§ **SHORT PROBLEM**: Show every line where "scene" occurs.

□ □ □ □

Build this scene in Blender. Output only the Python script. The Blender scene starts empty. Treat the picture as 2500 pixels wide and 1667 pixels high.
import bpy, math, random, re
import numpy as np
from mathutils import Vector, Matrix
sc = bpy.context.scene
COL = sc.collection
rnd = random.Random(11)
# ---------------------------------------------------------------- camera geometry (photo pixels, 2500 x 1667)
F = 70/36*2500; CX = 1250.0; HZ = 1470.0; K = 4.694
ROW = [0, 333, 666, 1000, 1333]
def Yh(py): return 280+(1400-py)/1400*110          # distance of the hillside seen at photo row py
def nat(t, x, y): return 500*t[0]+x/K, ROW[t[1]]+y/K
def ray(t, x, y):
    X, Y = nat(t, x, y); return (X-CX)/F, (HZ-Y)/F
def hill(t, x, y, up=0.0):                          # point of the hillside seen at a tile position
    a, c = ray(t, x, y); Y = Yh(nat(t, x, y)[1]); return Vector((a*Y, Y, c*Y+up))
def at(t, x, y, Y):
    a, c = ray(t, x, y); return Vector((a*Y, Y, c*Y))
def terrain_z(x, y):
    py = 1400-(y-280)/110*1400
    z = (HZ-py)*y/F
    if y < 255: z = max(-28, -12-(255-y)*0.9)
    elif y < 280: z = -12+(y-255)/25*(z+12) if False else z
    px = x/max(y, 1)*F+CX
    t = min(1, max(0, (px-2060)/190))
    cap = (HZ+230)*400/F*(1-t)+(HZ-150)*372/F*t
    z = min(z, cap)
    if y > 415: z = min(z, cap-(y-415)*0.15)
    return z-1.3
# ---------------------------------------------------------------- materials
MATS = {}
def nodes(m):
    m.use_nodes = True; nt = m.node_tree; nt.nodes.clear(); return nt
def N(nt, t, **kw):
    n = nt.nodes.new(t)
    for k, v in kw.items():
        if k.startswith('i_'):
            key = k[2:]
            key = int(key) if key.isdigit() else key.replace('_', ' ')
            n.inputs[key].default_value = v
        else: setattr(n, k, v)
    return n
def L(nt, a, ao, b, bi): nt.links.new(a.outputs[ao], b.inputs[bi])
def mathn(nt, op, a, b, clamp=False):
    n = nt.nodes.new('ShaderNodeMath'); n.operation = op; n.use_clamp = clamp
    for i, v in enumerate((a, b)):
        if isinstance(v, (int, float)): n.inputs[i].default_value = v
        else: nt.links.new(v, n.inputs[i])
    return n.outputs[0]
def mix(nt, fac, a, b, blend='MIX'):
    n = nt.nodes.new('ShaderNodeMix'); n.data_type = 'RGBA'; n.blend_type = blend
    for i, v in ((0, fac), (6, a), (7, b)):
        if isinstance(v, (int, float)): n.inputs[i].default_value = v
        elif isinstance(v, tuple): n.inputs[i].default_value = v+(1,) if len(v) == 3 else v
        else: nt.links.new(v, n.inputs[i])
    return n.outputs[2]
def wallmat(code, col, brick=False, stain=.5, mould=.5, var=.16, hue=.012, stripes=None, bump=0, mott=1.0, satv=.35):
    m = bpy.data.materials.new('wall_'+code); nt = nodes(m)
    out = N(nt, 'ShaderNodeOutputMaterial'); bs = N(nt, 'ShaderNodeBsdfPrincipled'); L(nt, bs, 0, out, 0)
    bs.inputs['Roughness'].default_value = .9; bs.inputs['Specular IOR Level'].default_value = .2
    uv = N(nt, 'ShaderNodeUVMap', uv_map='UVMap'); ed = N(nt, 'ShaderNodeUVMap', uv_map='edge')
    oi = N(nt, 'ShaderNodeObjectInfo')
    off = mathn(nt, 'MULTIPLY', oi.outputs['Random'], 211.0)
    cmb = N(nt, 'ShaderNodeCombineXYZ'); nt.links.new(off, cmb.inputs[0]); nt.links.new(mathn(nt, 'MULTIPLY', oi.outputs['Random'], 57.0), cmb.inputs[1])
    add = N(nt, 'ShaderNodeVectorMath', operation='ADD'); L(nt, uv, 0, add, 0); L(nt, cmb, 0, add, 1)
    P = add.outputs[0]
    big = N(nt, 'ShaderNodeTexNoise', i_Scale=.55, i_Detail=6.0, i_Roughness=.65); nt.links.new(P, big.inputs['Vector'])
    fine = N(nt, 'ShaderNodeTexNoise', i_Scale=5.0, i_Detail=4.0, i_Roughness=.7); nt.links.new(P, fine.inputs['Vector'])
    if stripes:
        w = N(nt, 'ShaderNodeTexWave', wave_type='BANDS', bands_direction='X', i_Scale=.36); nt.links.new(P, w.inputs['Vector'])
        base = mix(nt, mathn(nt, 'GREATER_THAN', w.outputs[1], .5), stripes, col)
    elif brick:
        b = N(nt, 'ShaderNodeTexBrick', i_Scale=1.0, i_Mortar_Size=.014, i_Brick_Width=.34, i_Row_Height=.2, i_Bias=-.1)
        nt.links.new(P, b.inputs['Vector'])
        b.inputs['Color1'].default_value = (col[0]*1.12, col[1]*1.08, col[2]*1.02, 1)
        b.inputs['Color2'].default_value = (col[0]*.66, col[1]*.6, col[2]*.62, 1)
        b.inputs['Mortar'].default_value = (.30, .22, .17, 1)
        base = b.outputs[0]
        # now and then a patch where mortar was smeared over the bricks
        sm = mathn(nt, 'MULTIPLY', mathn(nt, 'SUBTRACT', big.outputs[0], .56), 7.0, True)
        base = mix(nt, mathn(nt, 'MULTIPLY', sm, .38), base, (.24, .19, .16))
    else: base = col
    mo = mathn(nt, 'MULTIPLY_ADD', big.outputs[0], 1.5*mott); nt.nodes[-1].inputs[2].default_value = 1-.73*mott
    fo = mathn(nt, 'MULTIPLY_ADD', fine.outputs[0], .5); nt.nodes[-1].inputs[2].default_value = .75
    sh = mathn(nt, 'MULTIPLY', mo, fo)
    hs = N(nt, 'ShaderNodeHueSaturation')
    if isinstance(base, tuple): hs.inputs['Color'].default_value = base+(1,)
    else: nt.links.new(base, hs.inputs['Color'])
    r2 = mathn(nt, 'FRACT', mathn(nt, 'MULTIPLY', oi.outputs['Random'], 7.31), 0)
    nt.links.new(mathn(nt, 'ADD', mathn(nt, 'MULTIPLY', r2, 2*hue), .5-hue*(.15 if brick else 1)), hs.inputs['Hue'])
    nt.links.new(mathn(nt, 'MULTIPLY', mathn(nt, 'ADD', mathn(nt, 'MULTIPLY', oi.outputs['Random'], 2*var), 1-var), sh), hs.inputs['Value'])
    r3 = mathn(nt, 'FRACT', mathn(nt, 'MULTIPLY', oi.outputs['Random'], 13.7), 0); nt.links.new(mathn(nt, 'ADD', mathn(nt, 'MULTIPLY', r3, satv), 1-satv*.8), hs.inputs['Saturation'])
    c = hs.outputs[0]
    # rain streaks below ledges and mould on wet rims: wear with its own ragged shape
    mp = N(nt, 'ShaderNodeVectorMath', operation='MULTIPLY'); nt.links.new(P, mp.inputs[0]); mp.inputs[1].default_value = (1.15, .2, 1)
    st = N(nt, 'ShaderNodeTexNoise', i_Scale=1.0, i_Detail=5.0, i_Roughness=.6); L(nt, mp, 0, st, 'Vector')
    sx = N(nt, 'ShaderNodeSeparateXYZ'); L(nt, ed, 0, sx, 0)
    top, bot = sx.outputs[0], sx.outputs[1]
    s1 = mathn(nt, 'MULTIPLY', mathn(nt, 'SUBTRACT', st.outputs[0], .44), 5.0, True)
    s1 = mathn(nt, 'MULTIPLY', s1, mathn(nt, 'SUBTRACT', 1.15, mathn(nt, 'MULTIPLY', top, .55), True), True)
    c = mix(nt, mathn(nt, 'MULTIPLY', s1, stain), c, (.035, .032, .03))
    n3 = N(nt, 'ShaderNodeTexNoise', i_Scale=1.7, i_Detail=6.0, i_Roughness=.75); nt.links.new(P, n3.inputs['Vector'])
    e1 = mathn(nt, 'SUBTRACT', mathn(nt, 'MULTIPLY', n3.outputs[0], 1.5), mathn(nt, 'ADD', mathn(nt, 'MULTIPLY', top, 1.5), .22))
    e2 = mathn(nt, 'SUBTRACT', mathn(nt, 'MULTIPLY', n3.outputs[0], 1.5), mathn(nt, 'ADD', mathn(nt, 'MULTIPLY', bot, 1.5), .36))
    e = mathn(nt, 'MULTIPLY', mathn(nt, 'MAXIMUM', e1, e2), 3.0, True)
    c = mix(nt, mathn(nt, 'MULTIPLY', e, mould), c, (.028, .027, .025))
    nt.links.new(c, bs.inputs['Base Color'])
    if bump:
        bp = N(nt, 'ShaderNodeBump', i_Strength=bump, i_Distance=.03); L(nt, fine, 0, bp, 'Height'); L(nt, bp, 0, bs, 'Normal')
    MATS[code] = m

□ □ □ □

§ **FULL ANSWER**:
Build this scene in Blender. Output only the Python script. The Blender scene starts empty. Treat the picture as 2500 pixels wide and 1667 pixels high.
sc = bpy.context.scene